Juneau, Alaska (KINY) - Sealaska Heritage Institute has published a book documenting the decades-long battle to protect Juneau’s Indian Point, considered to be a sacred site to Native people.
The book, National Recognition of the Traditional Cultural Significance of X'unáx̱i (Indian Point), traces a saga that began in 1959 with a proposal to develop the site and culminated in 2016, when SHI prevailed in an effort to list it in the National Register of Historic Places, making it the first traditional cultural property in Southeast Alaska to be placed on the register.
According to SHI President Dr. Rosita Worl, the case offers a clear lesson that can be learned or affirmed -- that Native Americans view the protection of sacred sites as essential, and that they will avail themselves of every mechanism to shelter them.
“We are not apologetic that our cultural beliefs may conflict with Western values or stand in the way of progress or the construction of a new facility.

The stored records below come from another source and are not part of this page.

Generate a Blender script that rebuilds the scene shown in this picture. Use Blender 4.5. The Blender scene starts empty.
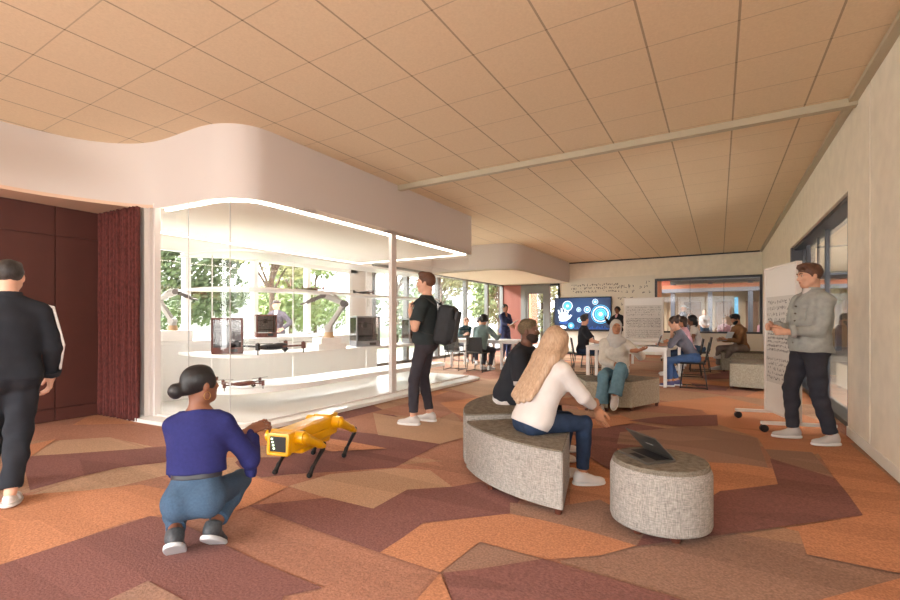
import bpy, math, random
import numpy as np
from mathutils import Vector, Matrix
random.seed(7); np.random.seed(7)
SC = bpy.context.scene; COL = SC.collection
R_ = math.radians
# ---------------------------------------------------------------- camera, world, sun, exposure
cam_d = bpy.data.cameras.new('camera'); cam = bpy.data.objects.new('camera', cam_d); COL.objects.link(cam)
YAW = math.atan(269/449.)
cam_d.sensor_width = 36; cam_d.lens = 36*449/900.; cam_d.shift_y = 20/900.; cam_d.clip_end = 300; cam_d.clip_start = .05
cam.location = (0, 0, 1.25); cam.rotation_euler = (R_(90), 0, YAW)
SC.camera = cam
SC.view_settings.view_transform = 'Standard'; SC.view_settings.look = 'None'
SC.view_settings.gamma = 1; SC.view_settings.use_curve_mapping = False
SC.view_settings.exposure = 0.8
SC.cycles.max_bounces = 10; SC.cycles.diffuse_bounces = 5; SC.cycles.transparent_max_bounces = 24
SC.cycles.sample_clamp_indirect = 8; SC.cycles.caustics_reflective = False; SC.cycles.caustics_refractive = False
W = bpy.data.worlds.new('world'); SC.world = W; W.use_nodes = True
nt = W.node_tree; nt.nodes.clear()
wo = nt.nodes.new('ShaderNodeOutputWorld'); bg = nt.nodes.new('ShaderNodeBackground')
tc = nt.nodes.new('ShaderNodeTexCoord'); sx = nt.nodes.new('ShaderNodeSeparateXYZ'); cr = nt.nodes.new('ShaderNodeValToRGB')
nt.links.new(tc.outputs['Generated'], sx.inputs[0]); nt.links.new(sx.outputs['Z'], cr.inputs[0])
cr.color_ramp.elements[0].position = .0; cr.color_ramp.elements[0].color = (1, .97, .93, 1)
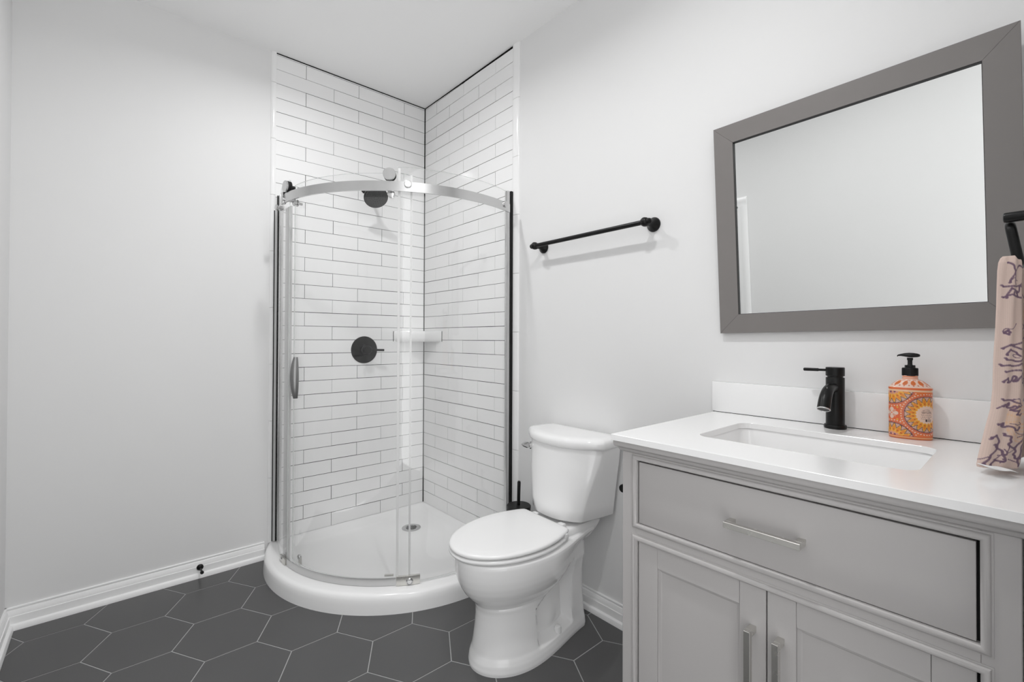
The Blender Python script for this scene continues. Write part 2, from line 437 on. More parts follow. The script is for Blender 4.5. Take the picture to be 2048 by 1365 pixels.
# rails
obj('top_rail', arc_slab(CC, RG+0.020, RG+0.029, 183.5, 288.5, 1.752, 1.795, 80), STEEL, enc, 30)
obj('bottom_track', arc_slab(CC, RG-0.012, RG+0.003, 186.0, 238.0, 0.0005, 0.012, 50, arc_slab(CC, RG+0.003, RG+0.008, 186.0, 238.0, 0.0005, 0.034, 50)), STEEL, enc, 30)
def radial_disc(nm, deg, r0, prof, z, m, parent):
    a = math.radians(deg); d = (math.cos(a), math.sin(a), 0)
    return obj(nm, lathe(prof, on_arc(CC, r0, deg, z), d, 32), m, parent)
for deg in (187.8, 235.1):
    rl = radial_disc('roller', deg, RG-0.010, [(0.010, 0), (0.010, 0.022), (0.0275, 0.022), (0.0275, 0.028), (0.024, 0.030), (0.024, 0.033), (0.0275, 0.035), (0.0275, 0.040)], 1.8235, RUBB, door)
    radial_disc('roller_cap', deg, RG+0.030, [(0.0268, 0), (0.0278, 0.002), (0.0278, 0.007), (0.0262, 0.0085)], 1.8235, STEEL, rl)
    radial_disc('roller_stud', deg, RG-0.036, [(0.011, 0), (0.011, 0.010)], 1.8235, CHROME, rl)
for deg in (190.9, 235.4):
    gd = radial_disc('lower_guide', deg, RG-0.030, [(0.006, 0), (0.006, 0.022), (0.0165, 0.022), (0.0165, 0.026), (0.010, 0.029), (0.010, 0.034), (0.0165, 0.036), (0.0165, 0.040), (0.013, 0.042)], 1.7445, CHROME, door)
for deg in (241.6, 284.8, 184.6):
    radial_disc('rail_screw', deg, RG-0.012, [(0.008, 0), (0.008, 0.040), (0.0165, 0.041), (0.0165, 0.047), (0.0145, 0.0485)], 1.784 if deg > 190 else 1.772, STEEL, enc)
a = math.radians(184.4)
bm = box(-0.012, 0.004, -0.016, 0.016, 1.748, 1.806, 0.002)
bmesh.ops.transform(bm, matrix=Matrix.Translation(on_arc(CC, RG+0.030, 184.3, 0))@Matrix.Rotation(a, 4, 'Z'), verts=bm.verts)
obj('rail_bracket', bm, CHROME, enc)
bm = lathe([(0.014, 0), (0.014, 0.012), (0.008, 0.013), (0.008, 0.022), (0.014, 0.023), (0.014, 0.03)], on_arc(CC, RG+0.0, 172.0, 1.765), (-1, -0.1, 0), 24)
obj('panel_bolt', bm, CHROME, enc)
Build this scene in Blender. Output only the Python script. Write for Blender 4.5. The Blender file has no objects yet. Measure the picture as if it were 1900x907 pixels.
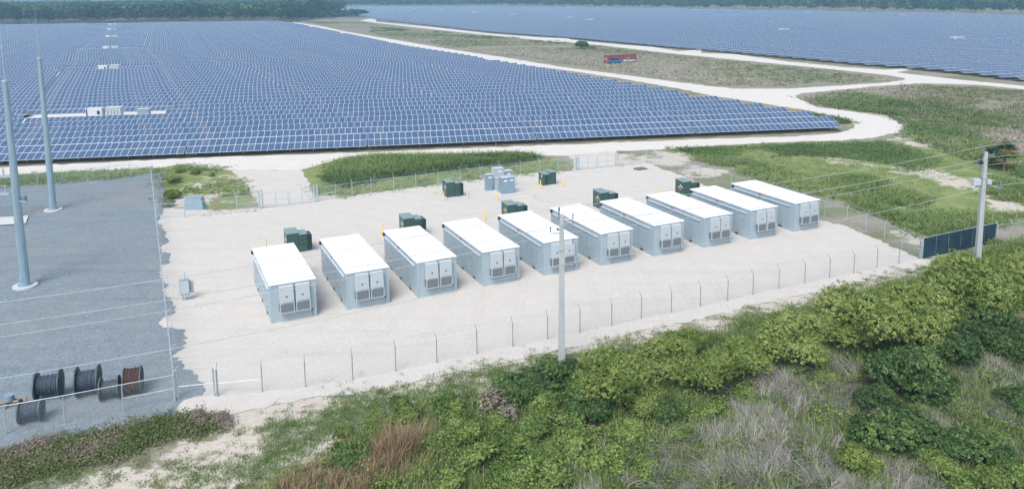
import bpy, math, random
import numpy as np
from mathutils import Vector, Matrix
from mathutils.geometry import tessellate_polygon
C = bpy.context.scene
random.seed(7); RNG = np.random.default_rng(7)
R = math.radians

# ---------------------------------------------------------------- camera
F, CY, PITCH, ROLL, CAMH = 1452.66, 193.56, 0.1410, -0.0083, 24.3075
cp, sp, cr, sr = math.cos(PITCH), math.sin(PITCH), math.cos(ROLL), math.sin(ROLL)
FW = np.array([0, cp, -sp]); R0 = np.array([1., 0, 0]); U0 = np.cross(R0, FW)
RT = R0 * cr + U0 * sr; UP = -R0 * sr + U0 * cr
cam = bpy.data.cameras.new('camera'); co = bpy.data.objects.new('camera', cam); C.collection.objects.link(co)
M = Matrix.Identity(4)
for i in range(3):
    M[i][0], M[i][1], M[i][2] = RT[i], UP[i], -FW[i]
M[2][3] = CAMH
co.matrix_world = M
cam.sensor_width = 36; cam.lens = 36 * F / 1900
cam.shift_y = (CY - 453.5) / 1900
cam.clip_start = 0.5; cam.clip_end = 9000
C.camera = co

# ---------------------------------------------------------------- light
SUN_EL, SUN_AZ = R(52), R(200)          # azimuth clockwise from +Y (north)
w = bpy.data.worlds.new('World'); C.world = w; w.use_nodes = True
nt = w.node_tree; nt.nodes.clear()
sky = nt.nodes.new('ShaderNodeTexSky'); sky.sky_type = 'NISHITA'; sky.sun_disc = False
sky.sun_elevation = SUN_EL; sky.sun_rotation = SUN_AZ
sky.air_density = 1.0; sky.dust_density = 2.5; sky.ozone_density = 1.0
bg = nt.nodes.new('ShaderNodeBackground'); bg.inputs[1].default_value = 0.125
wo = nt.nodes.new('ShaderNodeOutputWorld')
hsv = nt.nodes.new('ShaderNodeHueSaturation'); hsv.inputs['Saturation'].default_value = 0.62; hsv.inputs['Value'].default_value = 1.08   # thin high overcast
nt.links.new(sky.outputs[0], hsv.inputs['Color']); nt.links.new(hsv.outputs[0], bg.inputs[0]); nt.links.new(bg.outputs[0], wo.inputs[0])
sl = bpy.data.lights.new('sun', 'SUN'); sl.energy = 1.95; sl.angle = R(32); sl.color = (1, 0.96, 0.90)
so = bpy.data.objects.new('sun', sl); C.collection.objects.link(so)
sd = Vector((math.sin(SUN_AZ) * math.cos(SUN_EL), math.cos(SUN_AZ) * math.cos(SUN_EL), math.sin(SUN_EL)))
so.rotation_euler = sd.to_track_quat('Z', 'Y').to_euler(); so.location = (0, 0, 60)
C.view_settings.view_transform = 'Standard'; C.view_settings.look = 'None'
C.view_settings.exposure = 0.58; C.view_settings.gamma = 1; C.view_settings.use_curve_mapping = False
C.cycles.max_bounces = 6; C.cycles.transparent_max_bounces = 24; C.cycles.volume_bounces = 1
C.cycles.diffuse_bounces = 3; C.cycles.glossy_bounces = 2; C.cycles.transmission_bounces = 3

# ---------------------------------------------------------------- helpers
def G(px, py, z=0.0):
    """ground survey: the place where a sight line through the photograph meets height z"""
    d = FW + RT * (px - 950) / F - UP * (py - CY) / F
    t = (z - CAMH) / d[2]
    return np.array([d[0] * t, d[1] * t])

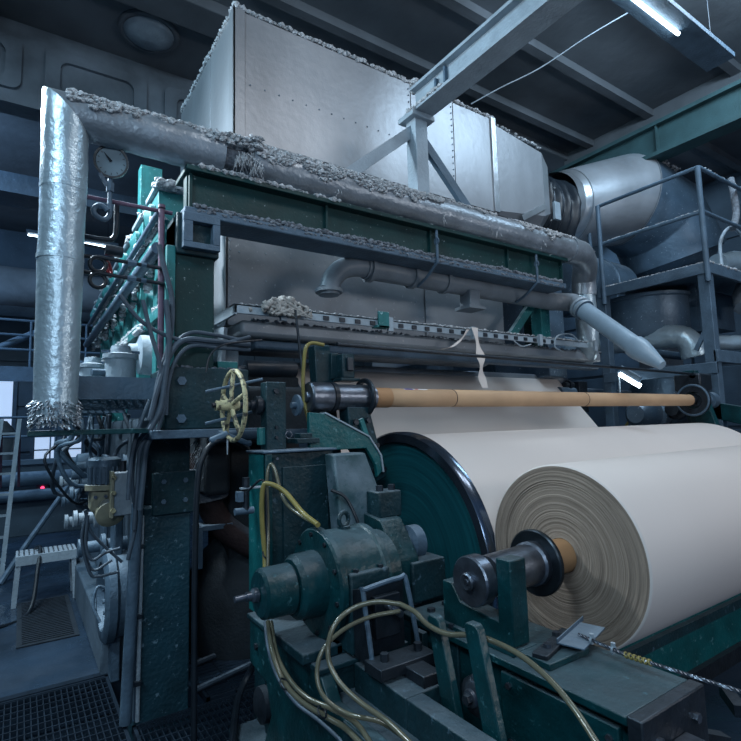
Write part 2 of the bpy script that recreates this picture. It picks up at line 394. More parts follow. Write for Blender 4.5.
# round lamp bowl let into the ceiling
t = thing('ceiling_bowl_lamp', 'unlit round lamp bowl sunk in the ceiling above the foil pipe', 'lamp', (1.3,7.35,7.4))
obj('rim', MB().torus((1.3,7.3,7.38),Z3,.36,.045), CEIL, t)
obj('bowl', MB().lathe((1.3,7.3,7.4),-Z3,[(0,.34),(.05,.33),(.1,.27),(.14,.16),(.155,.0001)]), LSTEEL, t)
# MD girder high at right, green
t = thing('crane_girder', 'large green roof girder running high above the round duct', 'beam', (8.1,3,5.8))
obj('web', MB().box(8.05,8.1,-3,16,5.85,6.3), GG, t)
obj('lower_flange', MB().box(7.95,8.25,-3,16,5.8,5.86), GG, t)
obj('upper_flange', MB().box(7.95,8.25,-3,16,6.28,6.34), GG, t)
for k in range(7):
    obj('stiffener', MB().box(7.97,8.05,-1+k*1.6,-.98+k*1.6,5.86,6.28), GG, t)
# fluorescent lamps
def batten(loc, lab, L, axis='x', mtube=TUBE, tray=1.6, w=.16, grp='fluorescent battens'):
    t = thing('fluorescent_lamp', lab, 'lamp', loc, grp); x,y,z = loc
    obj('tray', MB().box(x-L/2,x+L/2+tray,y-w/2,y+w/2,z+.03,z+.09), GSTEEL, t, bev=.005)
    obj('tube', MB().cyl((x-L/2+.03,y,z),(x+L/2-.03,y,z),.019), mtube, t)
    for s in (-1,1): obj('end_cap', MB().cyl((x+s*(L/2-.03),y,z),(x+s*L/2,y,z),.024), GSTEEL, t)
    obj('hanger', MB().cyl((x-L/2+.2,y,z+.09),(x-L/2+.2,y,7.4),.006,n=6).cyl((x+L/2+tray-.2,y,z+.09),(x+L/2+tray-.2,y,7.4),.006,n=6), DSTEEL, t)
    return t
batten((5.0,2.36,5.8), 'lit fluorescent tube in a long tray at top right under the roof', 1.25, tray=.95, w=.3)
batten((.72,12,5.72), 'distant lit fluorescent tube behind the tall foil-wrapped pipe', 1.55, mtube=TUBE2, tray=.1)
# gratings over the pit
def grating(x0,x1,y0,y1,lab,px=.036,py=.085,rot=False):
    t = thing('floor_grating', lab, 'grating', ((x0+x1)/2,(y0+y1)/2,0), 'steel gratings over the pit')
    obj('frame', MB().box(x0,x1,y0,y0+.02,-.045,.004).box(x0,x1,y1-.02,y1,-.045,.004).box(x0,x0+.02,y0,y1,-.045,.004).box(x1-.02,x1,y0,y1,-.045,.004), GRATE, t)
    m = MB(); x = x0+px
    if not rot:
        while x < x1-.01: m.box(x-.0035,x+.0035,y0,y1,-.035,0); x += px
        y = y0+py
        while y < y1-.01: m.box(x0,x1,y-.0045,y+.0045,-.016,.002); y += py
    else:
        y = y0+px
        while y < y1-.01: m.box(x0,x1,y-.004,y+.004,-.035,0); y += px
        x = x0+.2
        while x < x1-.01: m.box(x-.004,x+.004,y0,y1,-.016,.002); x += .2
    obj('bars', m, GRATE, t, smooth=0, kind='stuff')
grating(-1.55,-.2,2.6,4.5,'steel floor grating at the lower left edge, wet on top')
grating(-.17,.6,2.6,4.5,'steel floor grating left of the big green post')
grating(.63,1.5,2.5,3.66,'steel floor grating right in front of the green post foot')
grating(1.1,1.85,3.7,4.5,'barred floor grating between green post and winder frame', rot=True, px=.05)
solo('drain_cover', MB().box(.03,.5,5.5,6.9,0,.012).add([], []), DSTEEL, 'perforated rectangular drain cover in the wet floor beyond the gratings', 'cover')
dc = bpy.data.objects['drain_cover']
m = MB()
for k in range(26): m.box(.07,.46,5.55+k*.051,5.572+k*.051,.012,.02)
obj('slot_bars', m, DSTEEL, dc, smooth=0, kind='stuff')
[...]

Our cultural values must be interpreted and applied on their own merit and not defined or structured in the context of national laws or needs,” Worl said.
The book is an anthology of three papers titled Indian Point Not for Sale; Or, Reflections on Indian Point; Anatomy of a Traditional Cultural Property: The Saga of Auke Cape; and The Long Journey from a Cultural Landscape to a Traditional Cultural Property: The Story of X'unáxi penned by Worl; Thomas F. Thornton, Ph.D.; and Charles W. Smythe, Ph.D., respectively.
Worl and Thornton’s papers were previously published by the George Wright Forum and reprinted with permission.
The book was published through SHI’s Box of Knowledge series, which was founded to encourage scholarship on Tlingit, Haida, and Tsimshian cultures, to disseminate papers and research more widely, and to circulate work that has not been published.